SET TASK: All of the data must be printed exactly; please include every line.

RAW RECORDS:
*-*-*

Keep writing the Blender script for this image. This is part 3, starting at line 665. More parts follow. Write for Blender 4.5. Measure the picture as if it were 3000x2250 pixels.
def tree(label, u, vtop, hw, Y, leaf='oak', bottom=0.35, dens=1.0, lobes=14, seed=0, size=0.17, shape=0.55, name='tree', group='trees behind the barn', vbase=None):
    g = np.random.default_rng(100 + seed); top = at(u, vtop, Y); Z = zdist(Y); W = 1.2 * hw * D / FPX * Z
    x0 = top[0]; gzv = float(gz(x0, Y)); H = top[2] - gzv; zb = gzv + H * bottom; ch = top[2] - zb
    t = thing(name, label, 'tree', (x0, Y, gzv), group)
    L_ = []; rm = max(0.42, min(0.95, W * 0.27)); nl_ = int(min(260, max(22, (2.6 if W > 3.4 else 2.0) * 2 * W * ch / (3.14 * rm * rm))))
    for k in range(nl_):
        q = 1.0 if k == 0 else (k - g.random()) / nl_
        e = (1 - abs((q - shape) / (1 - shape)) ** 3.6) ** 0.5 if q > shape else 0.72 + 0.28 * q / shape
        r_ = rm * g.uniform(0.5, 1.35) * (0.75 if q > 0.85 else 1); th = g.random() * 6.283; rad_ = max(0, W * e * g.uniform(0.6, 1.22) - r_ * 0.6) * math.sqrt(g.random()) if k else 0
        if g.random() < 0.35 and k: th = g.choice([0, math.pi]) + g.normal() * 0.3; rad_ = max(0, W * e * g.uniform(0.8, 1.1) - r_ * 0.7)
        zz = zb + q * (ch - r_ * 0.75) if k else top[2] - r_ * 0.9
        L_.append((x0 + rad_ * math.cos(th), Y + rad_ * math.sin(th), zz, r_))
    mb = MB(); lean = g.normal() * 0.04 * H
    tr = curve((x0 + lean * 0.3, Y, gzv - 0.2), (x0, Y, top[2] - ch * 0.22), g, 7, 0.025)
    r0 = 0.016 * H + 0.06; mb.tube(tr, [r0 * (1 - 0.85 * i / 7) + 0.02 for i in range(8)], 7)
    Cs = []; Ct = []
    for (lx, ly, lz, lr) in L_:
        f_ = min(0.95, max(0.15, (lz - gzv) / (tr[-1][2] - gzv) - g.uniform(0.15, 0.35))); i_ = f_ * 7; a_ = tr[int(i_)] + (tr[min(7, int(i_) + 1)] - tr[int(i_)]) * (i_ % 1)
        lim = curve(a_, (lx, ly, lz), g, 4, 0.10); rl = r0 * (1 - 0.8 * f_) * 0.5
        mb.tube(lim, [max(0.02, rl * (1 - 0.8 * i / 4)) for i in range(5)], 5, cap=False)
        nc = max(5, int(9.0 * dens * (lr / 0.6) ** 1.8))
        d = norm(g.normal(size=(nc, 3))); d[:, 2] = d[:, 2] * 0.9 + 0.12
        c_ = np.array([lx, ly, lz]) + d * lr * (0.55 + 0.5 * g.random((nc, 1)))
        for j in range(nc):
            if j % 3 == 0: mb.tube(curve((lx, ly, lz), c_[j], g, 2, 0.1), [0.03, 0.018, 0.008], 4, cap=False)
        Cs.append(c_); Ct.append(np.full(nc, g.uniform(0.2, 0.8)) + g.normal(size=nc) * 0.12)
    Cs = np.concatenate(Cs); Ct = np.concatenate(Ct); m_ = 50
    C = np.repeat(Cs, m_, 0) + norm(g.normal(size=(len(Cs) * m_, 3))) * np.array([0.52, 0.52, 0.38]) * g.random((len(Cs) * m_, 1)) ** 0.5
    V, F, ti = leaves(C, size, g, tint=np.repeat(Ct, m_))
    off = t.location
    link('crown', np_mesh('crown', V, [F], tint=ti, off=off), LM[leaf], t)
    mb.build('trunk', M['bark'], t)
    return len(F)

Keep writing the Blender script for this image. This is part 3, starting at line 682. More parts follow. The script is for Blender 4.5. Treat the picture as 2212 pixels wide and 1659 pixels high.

*-*-*

RESULT:
Keep writing the Blender script for this image. This is part 3, starting at line 665. More parts follow. Write for Blender 4.5. Measure the picture as if it were 3000x2250 pixels.
def tree(label, u, vtop, hw, Y, leaf='oak', bottom=0.35, dens=1.0, lobes=14, seed=0, size=0.17, shape=0.55, name='tree', group='trees behind the barn', vbase=None):
    g = np.random.default_rng(100 + seed); top = at(u, vtop, Y); Z = zdist(Y); W = 1.2 * hw * D / FPX * Z
    x0 = top[0]; gzv = float(gz(x0, Y)); H = top[2] - gzv; zb = gzv + H * bottom; ch = top[2] - zb
    t = thing(name, label, 'tree', (x0, Y, gzv), group)
    L_ = []; rm = max(0.42, min(0.95, W * 0.27)); nl_ = int(min(260, max(22, (2.6 if W > 3.4 else 2.0) * 2 * W * ch / (3.14 * rm * rm))))
    for k in range(nl_):
        q = 1.0 if k == 0 else (k - g.random()) / nl_
        e = (1 - abs((q - shape) / (1 - shape)) ** 3.6) ** 0.5 if q > shape else 0.72 + 0.28 * q / shape
        r_ = rm * g.uniform(0.5, 1.35) * (0.75 if q > 0.85 else 1); th = g.random() * 6.283; rad_ = max(0, W * e * g.uniform(0.6, 1.22) - r_ * 0.6) * math.sqrt(g.random()) if k else 0
        if g.random() < 0.35 and k: th = g.choice([0, math.pi]) + g.normal() * 0.3; rad_ = max(0, W * e * g.uniform(0.8, 1.1) - r_ * 0.7)
        zz = zb + q * (ch - r_ * 0.75) if k else top[2] - r_ * 0.9
        L_.append((x0 + rad_ * math.cos(th), Y + rad_ * math.sin(th), zz, r_))
    mb = MB(); lean = g.normal() * 0.04 * H
    tr = curve((x0 + lean * 0.3, Y, gzv - 0.2), (x0, Y, top[2] - ch * 0.22), g, 7, 0.025)
    r0 = 0.016 * H + 0.06; mb.tube(tr, [r0 * (1 - 0.85 * i / 7) + 0.02 for i in range(8)], 7)
    Cs = []; Ct = []
    for (lx, ly, lz, lr) in L_:
        f_ = min(0.95, max(0.15, (lz - gzv) / (tr[-1][2] - gzv) - g.uniform(0.15, 0.35))); i_ = f_ * 7; a_ = tr[int(i_)] + (tr[min(7, int(i_) + 1)] - tr[int(i_)]) * (i_ % 1)
        lim = curve(a_, (lx, ly, lz), g, 4, 0.10); rl = r0 * (1 - 0.8 * f_) * 0.5
        mb.tube(lim, [max(0.02, rl * (1 - 0.8 * i / 4)) for i in range(5)], 5, cap=False)
        nc = max(5, int(9.0 * dens * (lr / 0.6) ** 1.8))
        d = norm(g.normal(size=(nc, 3))); d[:, 2] = d[:, 2] * 0.9 + 0.12
        c_ = np.array([lx, ly, lz]) + d * lr * (0.55 + 0.5 * g.random((nc, 1)))
        for j in range(nc):
            if j % 3 == 0: mb.tube(curve((lx, ly, lz), c_[j], g, 2, 0.1), [0.03, 0.018, 0.008], 4, cap=False)
        Cs.append(c_); Ct.append(np.full(nc, g.uniform(0.2, 0.8)) + g.normal(size=nc) * 0.12)
    Cs = np.concatenate(Cs); Ct = np.concatenate(Ct); m_ = 50
    C = np.repeat(Cs, m_, 0) + norm(g.normal(size=(len(Cs) * m_, 3))) * np.array([0.52, 0.52, 0.38]) * g.random((len(Cs) * m_, 1)) ** 0.5
    V, F, ti = leaves(C, size, g, tint=np.repeat(Ct, m_))
    off = t.location
    link('crown', np_mesh('crown', V, [F], tint=ti, off=off), LM[leaf], t)
    mb.build('trunk', M['bark'], t)
    return len(F)

Keep writing the Blender script for this image. This is part 3, starting at line 682. More parts follow. The script is for Blender 4.5. Treat the picture as 2212 pixels wide and 1659 pixels high.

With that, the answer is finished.